4 Nisan 2010 Pazar

fazla

hep isterdim de yapamam, zaten seni böylesine arzulu istemem belki bundan, ama bu beni bitiriyor. başkalarının elindesin hep ve bana sadece koku almayan burunum ile bir avuç kokun kalan. isyan da yok sevgili yada olamadığım her neyse o olarak, sadece daha çok istemek sevmenin bir türevi; ben seni bazen arsızca istiyorum. hayır, başka dakikaları yaşıyor olabiliriz, hatta ben senin imkansızın yada olmazın olsam da, dudaklarının tadı bir cennet bahçesi ve ben günahkar dudaklarımı kemirir dururum.

bir tokat vursan bile, inan, bu 'arafta kalmak' halime nazaran müsbet, seni istemem benim mükellef suçluluğum adeta, ben mecburi bir muhtacım bu bakımdan, o yaşar hallerim sadece sürünmelerim ve de o vücuduna sürünememelerim... aç köpek hallerim haddimi aşacak ve nasibim hiçlikten umutsuzluğa vuracak, korkarım, ama bu istek sadece sanala koyar beni ve ben ellerine; yatağına sürgün, gömülü bir lahit'im.

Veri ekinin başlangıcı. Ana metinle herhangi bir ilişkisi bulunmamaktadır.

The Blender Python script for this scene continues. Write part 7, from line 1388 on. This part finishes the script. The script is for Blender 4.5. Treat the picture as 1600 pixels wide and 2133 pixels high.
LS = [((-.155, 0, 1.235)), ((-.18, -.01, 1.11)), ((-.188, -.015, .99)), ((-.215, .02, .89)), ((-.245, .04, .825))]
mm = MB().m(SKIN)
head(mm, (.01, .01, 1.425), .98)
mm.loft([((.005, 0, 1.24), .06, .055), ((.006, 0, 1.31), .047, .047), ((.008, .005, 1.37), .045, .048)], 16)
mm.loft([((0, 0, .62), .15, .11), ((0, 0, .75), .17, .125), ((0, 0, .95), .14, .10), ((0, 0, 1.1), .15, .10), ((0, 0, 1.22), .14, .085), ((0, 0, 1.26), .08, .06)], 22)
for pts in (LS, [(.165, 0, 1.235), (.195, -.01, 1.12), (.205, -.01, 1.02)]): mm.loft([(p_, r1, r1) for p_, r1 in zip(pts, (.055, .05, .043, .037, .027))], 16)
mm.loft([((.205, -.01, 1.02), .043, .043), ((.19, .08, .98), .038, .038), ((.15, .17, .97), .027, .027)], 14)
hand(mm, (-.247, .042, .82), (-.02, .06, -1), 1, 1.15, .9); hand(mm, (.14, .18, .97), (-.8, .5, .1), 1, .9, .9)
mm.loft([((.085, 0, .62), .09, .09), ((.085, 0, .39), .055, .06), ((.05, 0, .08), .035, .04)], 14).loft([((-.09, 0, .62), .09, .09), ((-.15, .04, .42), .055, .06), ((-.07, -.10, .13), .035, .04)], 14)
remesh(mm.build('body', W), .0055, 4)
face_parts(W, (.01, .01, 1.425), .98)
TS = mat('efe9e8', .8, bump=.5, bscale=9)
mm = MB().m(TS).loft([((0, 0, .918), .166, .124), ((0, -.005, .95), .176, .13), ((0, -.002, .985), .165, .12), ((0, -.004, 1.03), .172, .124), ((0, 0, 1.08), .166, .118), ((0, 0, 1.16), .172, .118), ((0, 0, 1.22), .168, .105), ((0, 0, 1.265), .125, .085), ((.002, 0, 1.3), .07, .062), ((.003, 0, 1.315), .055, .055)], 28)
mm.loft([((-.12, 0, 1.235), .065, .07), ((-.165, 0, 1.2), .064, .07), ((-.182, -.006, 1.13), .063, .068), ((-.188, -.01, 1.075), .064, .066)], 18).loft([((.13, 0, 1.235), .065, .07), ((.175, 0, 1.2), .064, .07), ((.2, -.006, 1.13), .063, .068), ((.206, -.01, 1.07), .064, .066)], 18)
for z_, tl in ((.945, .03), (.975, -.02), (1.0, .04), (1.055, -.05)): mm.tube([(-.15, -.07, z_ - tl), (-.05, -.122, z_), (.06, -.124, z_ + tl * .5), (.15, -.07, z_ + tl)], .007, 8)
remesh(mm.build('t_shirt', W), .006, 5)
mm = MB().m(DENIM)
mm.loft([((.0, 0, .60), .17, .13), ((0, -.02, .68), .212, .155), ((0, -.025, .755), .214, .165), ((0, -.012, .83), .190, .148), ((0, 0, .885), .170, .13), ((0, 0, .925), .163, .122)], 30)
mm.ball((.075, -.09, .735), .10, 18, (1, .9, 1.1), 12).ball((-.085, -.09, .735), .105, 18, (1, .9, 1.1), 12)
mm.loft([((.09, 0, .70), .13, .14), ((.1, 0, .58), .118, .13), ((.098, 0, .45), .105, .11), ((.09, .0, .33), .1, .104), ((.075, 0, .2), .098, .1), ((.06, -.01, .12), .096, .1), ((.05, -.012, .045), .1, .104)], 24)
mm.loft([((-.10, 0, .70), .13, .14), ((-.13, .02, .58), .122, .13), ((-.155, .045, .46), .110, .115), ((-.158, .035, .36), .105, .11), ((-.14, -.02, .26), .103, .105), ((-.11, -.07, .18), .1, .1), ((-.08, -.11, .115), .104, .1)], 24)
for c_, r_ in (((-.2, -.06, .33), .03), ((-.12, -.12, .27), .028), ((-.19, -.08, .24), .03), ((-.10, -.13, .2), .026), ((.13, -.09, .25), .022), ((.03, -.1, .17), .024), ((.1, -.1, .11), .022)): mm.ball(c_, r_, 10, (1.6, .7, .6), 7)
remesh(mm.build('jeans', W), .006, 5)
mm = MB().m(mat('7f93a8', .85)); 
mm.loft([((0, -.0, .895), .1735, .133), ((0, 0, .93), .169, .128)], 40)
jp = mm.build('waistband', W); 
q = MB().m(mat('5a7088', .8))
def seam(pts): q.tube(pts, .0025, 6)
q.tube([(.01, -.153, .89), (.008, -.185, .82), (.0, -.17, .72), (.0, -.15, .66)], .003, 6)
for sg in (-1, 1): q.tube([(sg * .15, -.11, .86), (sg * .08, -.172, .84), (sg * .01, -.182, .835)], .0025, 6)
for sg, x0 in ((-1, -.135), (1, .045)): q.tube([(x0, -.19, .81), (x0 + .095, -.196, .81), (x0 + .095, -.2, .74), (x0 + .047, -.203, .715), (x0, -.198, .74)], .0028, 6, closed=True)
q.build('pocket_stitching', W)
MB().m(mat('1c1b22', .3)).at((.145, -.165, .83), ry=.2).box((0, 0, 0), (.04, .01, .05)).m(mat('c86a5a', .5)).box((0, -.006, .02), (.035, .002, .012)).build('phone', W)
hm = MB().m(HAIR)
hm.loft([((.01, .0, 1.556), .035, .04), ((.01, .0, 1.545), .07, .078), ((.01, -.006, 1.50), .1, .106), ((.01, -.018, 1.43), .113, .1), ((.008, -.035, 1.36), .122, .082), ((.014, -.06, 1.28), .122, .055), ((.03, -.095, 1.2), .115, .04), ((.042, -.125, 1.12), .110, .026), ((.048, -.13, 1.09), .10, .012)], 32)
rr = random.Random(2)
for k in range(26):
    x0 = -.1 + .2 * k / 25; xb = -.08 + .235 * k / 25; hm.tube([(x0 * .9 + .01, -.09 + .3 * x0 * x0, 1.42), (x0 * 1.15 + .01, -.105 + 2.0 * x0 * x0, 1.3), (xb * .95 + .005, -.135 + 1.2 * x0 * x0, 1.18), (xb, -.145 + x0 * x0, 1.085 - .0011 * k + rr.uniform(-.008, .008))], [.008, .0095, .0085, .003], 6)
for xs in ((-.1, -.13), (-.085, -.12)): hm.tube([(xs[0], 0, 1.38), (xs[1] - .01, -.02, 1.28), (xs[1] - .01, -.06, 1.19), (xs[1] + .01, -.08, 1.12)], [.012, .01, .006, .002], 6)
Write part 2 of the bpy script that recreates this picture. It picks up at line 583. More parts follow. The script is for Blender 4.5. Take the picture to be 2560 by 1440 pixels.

oysa bilmezsin hazinelerimi ve keşfe sadece uzak bir atlasım, bir dünya haritası gibi orda olmayı arzu etmişliğin olan her hangi bir yer, ama başka bir diyarın başka tatlı sularıyım. kurusun hepsi, ama senle coşsam keşke ve gelecek olmasa sadece şimdide kalsak ve bu bana hep ve illaki yeterdi.